Time at the Hardware and Debug: During the implementation of a Native C algorithm, it can be seen that the hardware access was a MUST. It is very typical for embedded software engineers to run the Debug process on a target, even for the hardware-decoupled algorithms we used in the work. At the same time, for the WASM3 implementation, the hardware was not a need as during the development it is clear that the cross-compilation is required to upload the software to the target platform. So, as stipulated in the correct development model research of this article, the demand for the hardware availability is rather low and could help student teams to work simultaneously on the creation and debugging of a CubeSat.

Falco CDHM as the Low-cost and Powerful CubeSat Platform: One of the secondary tasks in this work was to prove that the selected low-cost automotive grade Microchip SAMV71Q21 (Cortex-M7) microprocessor can be a good basement for the student’s CubeSat “KhAI-1 spacecraft” being developed by the National Aerospace University “Kharkiv Aviation Institute”. As the results of this synthetic performance testing demonstrate a substantial performance, the Microchip SAMV71 microprocessor is recommended for future use. It is low-cost, automotive grade and demonstrates outstanding performance.

Future Work: During this research and experiments, quite a few conceptual and practical questions and tasks have been raised. These topics can be stated as follows:

• Further development of the ported WASM3 engine so it can be further optimized and support the concurrent container’s execution. This shall allow simple yet powerful orchestration, for instance, on the basis of event-driven architecture (EDA) and/or the use of the “Saga” design pattern;
• Further performance optimization shall be carried out, and the real performance penalty overhead sources shall be found;
• Research and implement (if required) safe yet performance-optimal hardware low-level access to the microprocessor’s peripherals.
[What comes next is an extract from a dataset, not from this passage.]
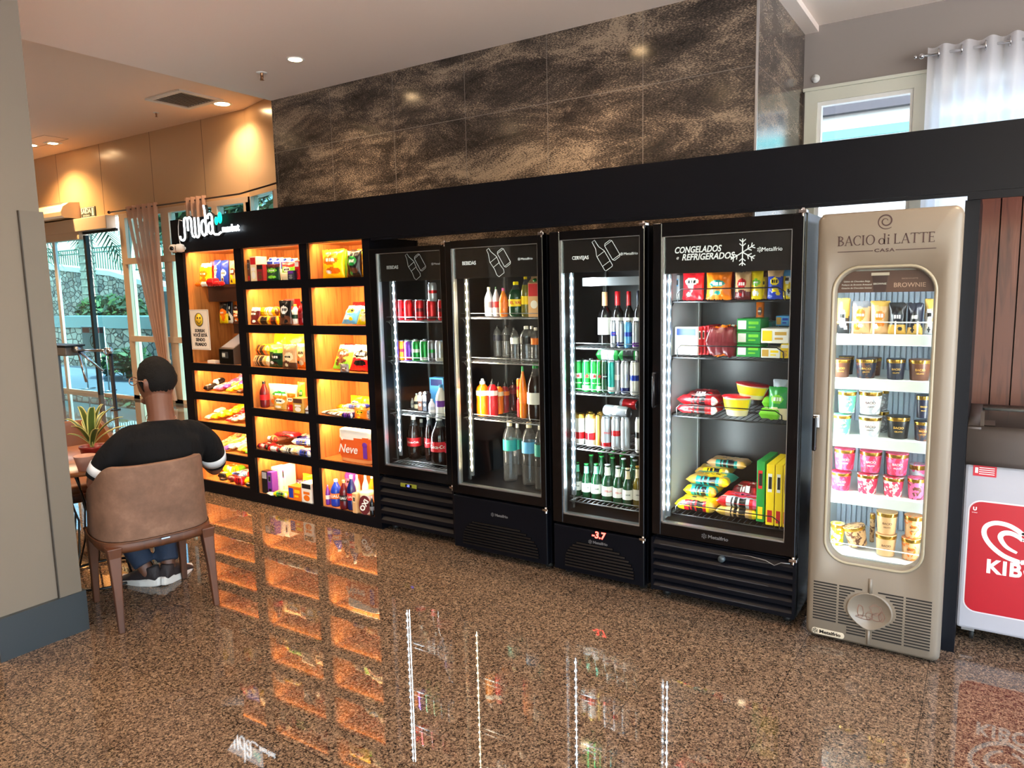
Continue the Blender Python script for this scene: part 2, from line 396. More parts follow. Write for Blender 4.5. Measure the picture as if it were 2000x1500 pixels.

The existing implementation of the WASM3 port does not allow that; if there is no easy way to solve it via the WASM3 approach, propose a new one that will be a combination of HAL, FreeRTOS, and WASM3 facilities;
• Research low-power modes of such a WASM3 implementation of a CubeSat CDHM as the power consumption requirements for the spacecraft are very constrained;
• Research and implement hardware debug facilities that will help to find and fix complex hardware-related issues when the software to be verified is fully “packed” into containers.